Bethlehem’s analysis shows that criminal syndicates are embedded in the city’s procurement, budgeting and hiring processes, extracting value for personal gain at every point. This is the same dynamic that paralysed Eskom – and the lesson from Eskom’s turnaround is equally clear. Until you deal with the corruption, you cannot turn around the operating performance of the institution. Johannesburg needs a dedicated policing effort, with specialised units tasked to the SAPS Commissioner and the National Director of Public Prosecutions to investigate and prosecute syndicate networks operating inside the city. That is an essential first step.
Johannesburg is not poor; it is poorly managed. Fixing that requires stable and honest leadership, a focused effort to root out criminal syndicates, restored water and electricity services, and a credible financial recovery plan. It can be done. We have seen major institutional turnarounds at Eskom and Sars – both looked irreversible until they weren’t. Johannesburg has faced crises before and emerged from them. Business is ready to support that turnaround.
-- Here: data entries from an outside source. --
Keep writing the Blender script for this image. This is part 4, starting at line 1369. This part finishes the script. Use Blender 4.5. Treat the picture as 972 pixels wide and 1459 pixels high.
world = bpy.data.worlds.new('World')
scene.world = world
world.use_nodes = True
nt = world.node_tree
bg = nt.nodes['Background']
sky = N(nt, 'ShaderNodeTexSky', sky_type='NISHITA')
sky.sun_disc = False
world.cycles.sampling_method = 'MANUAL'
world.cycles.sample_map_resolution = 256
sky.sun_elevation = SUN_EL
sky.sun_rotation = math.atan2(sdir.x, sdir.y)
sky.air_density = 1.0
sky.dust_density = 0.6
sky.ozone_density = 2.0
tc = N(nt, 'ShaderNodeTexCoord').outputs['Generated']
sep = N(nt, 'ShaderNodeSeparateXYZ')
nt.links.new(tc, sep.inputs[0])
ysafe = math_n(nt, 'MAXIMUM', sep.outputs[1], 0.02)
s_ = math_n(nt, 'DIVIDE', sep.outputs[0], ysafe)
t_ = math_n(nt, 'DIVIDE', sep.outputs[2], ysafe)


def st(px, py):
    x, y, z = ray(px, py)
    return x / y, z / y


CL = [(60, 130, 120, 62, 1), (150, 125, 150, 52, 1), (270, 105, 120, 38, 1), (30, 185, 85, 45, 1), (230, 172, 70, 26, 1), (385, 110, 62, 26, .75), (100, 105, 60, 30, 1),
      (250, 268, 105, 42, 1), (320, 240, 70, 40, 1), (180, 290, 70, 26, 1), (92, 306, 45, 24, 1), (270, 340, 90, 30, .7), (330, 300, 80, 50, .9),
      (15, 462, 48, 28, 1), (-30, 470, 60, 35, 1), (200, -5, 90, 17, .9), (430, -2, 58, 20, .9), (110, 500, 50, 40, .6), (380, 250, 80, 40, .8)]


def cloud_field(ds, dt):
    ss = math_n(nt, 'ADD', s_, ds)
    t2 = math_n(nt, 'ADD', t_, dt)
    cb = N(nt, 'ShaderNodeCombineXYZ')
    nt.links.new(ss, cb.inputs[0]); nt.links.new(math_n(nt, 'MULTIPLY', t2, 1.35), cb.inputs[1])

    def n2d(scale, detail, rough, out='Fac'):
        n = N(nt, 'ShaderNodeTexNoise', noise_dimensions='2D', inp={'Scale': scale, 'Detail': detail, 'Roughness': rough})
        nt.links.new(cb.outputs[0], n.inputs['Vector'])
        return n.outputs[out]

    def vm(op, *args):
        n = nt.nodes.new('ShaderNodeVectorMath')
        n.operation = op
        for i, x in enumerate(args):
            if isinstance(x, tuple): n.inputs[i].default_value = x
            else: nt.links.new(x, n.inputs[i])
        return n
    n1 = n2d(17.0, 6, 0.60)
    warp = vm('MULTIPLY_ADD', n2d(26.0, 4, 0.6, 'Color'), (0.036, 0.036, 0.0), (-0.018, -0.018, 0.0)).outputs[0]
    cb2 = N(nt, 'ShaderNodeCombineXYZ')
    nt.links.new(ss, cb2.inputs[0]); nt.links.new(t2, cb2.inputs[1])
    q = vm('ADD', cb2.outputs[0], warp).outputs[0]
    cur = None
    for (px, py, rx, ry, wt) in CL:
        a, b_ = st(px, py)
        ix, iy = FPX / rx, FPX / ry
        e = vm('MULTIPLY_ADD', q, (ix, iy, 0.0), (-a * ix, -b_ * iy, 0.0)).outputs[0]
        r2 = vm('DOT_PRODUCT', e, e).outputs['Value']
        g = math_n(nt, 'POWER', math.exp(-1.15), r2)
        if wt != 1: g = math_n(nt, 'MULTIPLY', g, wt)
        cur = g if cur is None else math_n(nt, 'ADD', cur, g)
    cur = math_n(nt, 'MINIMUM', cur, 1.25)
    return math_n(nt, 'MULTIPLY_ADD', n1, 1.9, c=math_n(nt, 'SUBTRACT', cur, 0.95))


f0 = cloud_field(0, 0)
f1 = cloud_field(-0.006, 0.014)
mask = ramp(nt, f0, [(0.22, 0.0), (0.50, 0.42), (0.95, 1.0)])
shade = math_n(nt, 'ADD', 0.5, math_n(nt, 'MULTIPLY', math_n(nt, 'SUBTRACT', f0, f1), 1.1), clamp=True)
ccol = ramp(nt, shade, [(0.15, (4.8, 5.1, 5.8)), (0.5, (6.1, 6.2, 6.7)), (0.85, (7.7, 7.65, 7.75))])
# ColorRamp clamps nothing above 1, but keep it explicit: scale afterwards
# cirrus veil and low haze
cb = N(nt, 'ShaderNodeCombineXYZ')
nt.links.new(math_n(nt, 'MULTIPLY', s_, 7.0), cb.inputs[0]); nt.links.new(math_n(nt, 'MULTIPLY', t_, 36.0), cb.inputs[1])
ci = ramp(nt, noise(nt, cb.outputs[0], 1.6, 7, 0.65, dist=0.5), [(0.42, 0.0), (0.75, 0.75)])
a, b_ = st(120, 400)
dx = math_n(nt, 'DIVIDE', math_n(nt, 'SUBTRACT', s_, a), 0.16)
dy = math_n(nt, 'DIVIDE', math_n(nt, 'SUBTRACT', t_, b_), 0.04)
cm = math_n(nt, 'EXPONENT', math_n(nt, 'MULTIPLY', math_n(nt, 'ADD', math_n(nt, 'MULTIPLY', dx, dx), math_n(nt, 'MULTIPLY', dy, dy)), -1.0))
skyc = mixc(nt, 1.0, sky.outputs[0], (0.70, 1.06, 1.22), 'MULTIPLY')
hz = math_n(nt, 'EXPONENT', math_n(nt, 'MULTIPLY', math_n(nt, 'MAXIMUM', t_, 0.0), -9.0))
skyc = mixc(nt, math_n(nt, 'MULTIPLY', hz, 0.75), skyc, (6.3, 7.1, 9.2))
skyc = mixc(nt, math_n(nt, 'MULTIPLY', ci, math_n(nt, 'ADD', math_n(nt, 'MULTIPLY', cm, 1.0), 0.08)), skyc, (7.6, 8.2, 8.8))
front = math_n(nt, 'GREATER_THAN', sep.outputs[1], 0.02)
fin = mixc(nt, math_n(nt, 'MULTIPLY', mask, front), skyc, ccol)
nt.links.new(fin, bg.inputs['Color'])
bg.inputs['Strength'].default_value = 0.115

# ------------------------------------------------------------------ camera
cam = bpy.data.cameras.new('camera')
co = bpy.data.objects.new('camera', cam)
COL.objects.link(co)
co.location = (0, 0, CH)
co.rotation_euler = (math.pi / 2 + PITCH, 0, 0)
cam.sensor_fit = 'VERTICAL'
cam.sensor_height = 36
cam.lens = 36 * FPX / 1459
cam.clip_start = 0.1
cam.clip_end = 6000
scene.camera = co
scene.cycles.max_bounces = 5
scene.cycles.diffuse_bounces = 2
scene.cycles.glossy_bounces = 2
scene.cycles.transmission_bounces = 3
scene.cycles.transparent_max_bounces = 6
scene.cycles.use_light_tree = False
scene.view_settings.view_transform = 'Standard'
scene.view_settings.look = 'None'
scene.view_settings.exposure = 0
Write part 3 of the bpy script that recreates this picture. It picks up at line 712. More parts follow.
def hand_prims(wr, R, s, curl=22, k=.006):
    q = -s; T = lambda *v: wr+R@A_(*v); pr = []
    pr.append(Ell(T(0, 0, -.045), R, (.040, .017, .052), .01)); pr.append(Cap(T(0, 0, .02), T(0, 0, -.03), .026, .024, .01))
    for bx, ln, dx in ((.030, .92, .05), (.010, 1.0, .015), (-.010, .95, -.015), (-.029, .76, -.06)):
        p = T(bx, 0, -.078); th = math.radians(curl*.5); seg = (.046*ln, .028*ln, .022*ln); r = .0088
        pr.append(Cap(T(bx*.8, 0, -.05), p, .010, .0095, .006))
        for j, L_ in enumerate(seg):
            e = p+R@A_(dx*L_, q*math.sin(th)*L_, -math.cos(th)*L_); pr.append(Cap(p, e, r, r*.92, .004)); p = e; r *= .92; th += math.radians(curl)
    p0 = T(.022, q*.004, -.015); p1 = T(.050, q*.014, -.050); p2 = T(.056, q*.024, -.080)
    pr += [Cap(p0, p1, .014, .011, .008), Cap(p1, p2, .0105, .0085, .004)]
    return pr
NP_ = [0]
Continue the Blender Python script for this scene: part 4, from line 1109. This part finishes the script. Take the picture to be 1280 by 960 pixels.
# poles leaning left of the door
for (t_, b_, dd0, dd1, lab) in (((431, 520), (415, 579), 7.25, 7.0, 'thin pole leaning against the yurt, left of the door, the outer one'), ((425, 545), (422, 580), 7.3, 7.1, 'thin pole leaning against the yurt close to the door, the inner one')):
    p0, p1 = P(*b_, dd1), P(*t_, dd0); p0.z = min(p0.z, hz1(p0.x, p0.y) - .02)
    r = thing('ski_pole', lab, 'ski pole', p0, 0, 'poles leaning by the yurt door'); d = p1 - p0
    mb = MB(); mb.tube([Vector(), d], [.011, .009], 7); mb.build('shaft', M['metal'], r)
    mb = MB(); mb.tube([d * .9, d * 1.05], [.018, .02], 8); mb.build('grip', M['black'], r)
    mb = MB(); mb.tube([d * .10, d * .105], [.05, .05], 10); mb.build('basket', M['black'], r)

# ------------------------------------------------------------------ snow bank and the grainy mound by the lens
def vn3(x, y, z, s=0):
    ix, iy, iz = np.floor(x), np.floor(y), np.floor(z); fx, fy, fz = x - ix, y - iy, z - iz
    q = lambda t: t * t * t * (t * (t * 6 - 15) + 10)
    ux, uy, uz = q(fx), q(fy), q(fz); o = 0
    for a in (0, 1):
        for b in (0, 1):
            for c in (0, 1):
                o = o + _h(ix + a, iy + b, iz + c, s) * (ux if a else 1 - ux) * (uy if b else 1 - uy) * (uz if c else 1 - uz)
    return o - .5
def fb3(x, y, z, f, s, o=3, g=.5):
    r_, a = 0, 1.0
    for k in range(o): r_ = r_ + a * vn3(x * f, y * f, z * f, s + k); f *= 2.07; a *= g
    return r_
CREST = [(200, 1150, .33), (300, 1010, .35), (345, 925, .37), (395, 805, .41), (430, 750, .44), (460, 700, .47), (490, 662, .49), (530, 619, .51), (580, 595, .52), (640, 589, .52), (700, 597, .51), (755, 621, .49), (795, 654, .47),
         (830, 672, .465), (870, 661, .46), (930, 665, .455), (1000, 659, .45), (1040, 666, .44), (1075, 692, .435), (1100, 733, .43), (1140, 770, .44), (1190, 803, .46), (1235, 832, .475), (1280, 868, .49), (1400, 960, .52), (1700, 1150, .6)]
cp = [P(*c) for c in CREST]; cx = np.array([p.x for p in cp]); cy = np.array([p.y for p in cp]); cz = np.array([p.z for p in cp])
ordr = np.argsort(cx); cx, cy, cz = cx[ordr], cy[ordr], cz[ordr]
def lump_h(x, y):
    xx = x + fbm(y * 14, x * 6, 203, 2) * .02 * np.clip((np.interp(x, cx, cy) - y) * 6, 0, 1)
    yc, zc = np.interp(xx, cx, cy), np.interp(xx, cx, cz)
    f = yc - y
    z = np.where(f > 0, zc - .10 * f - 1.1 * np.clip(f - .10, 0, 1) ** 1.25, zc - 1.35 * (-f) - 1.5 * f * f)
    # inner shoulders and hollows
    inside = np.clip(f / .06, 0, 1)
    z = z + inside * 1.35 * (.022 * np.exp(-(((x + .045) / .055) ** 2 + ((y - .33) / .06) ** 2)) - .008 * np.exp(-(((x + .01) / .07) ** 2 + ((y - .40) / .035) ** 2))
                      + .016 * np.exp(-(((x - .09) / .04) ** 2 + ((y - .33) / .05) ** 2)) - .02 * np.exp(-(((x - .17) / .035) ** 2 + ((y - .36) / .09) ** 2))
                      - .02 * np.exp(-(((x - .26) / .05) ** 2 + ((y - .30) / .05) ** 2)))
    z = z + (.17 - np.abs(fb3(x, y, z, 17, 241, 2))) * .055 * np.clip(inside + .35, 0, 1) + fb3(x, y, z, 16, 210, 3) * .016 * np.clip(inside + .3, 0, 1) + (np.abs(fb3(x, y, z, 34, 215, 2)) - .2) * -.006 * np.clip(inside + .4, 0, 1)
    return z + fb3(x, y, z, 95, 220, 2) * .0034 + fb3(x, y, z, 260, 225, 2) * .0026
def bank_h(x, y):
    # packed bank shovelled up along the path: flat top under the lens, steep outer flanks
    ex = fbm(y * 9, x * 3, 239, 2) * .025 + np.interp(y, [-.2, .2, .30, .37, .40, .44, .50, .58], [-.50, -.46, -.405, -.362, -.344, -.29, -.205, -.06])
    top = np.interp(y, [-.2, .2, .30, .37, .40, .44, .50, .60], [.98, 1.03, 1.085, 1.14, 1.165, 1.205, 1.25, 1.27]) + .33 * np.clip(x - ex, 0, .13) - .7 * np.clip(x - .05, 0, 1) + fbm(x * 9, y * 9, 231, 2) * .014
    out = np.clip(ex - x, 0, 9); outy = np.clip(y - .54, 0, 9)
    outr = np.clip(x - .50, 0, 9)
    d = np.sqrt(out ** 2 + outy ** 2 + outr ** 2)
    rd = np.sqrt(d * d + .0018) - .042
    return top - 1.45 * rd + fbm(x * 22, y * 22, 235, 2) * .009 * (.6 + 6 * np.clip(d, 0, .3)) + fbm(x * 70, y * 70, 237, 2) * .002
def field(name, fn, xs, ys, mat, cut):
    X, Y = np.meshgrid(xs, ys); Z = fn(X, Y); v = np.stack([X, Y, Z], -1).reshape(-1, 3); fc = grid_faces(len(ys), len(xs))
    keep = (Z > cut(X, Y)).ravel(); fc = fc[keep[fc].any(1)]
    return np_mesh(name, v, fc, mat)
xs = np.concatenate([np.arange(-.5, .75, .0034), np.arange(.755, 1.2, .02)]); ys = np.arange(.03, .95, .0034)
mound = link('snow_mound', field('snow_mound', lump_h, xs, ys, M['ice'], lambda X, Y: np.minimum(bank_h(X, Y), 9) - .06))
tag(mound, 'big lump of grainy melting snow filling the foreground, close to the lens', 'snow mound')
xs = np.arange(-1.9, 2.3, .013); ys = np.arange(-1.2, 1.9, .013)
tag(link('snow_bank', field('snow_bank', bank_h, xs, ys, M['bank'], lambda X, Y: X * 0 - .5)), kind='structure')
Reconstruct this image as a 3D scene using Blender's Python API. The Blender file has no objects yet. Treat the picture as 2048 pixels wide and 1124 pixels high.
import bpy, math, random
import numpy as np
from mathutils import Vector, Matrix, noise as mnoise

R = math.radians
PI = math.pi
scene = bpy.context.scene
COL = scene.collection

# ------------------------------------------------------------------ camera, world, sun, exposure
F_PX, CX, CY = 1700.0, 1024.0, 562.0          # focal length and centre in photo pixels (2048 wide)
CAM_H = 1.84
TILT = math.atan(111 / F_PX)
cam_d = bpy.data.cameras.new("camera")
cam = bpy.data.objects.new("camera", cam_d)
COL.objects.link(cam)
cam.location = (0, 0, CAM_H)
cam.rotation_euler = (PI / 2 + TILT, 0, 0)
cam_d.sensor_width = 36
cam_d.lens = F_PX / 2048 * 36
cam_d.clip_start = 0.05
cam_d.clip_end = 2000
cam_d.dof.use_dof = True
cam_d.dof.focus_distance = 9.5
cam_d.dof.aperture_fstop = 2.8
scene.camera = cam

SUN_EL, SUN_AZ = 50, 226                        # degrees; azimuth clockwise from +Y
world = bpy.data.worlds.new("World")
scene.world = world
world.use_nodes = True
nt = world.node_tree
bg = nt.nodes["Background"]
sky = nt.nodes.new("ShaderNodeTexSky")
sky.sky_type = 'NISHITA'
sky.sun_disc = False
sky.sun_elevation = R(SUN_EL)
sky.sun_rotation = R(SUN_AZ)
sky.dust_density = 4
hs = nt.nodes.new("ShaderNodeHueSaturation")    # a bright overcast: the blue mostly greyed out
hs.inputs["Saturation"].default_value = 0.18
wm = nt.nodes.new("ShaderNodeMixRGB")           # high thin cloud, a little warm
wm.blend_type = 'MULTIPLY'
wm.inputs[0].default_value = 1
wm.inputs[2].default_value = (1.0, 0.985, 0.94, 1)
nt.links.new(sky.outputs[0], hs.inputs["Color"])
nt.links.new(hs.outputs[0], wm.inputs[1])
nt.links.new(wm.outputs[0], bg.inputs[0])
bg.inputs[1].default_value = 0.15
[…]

What we need now is a government partner willing to show up.
On a separate note: national protests are scheduled for Tuesday. People have the right to protest, and I respect that right. But the jobs and economic opportunities that protesters are demanding can only come from growth, and growth depends on the stability and investor confidence that violence and property destruction directly undermine. The case for fixing Johannesburg, and for the broader reform agenda, is ultimately the same case: a working economy creates the opportunities South Africans need. Those who resort to violence and destruction of property damage that prospect and work against the very people they claim to represent. I hope Tuesday passes peacefully.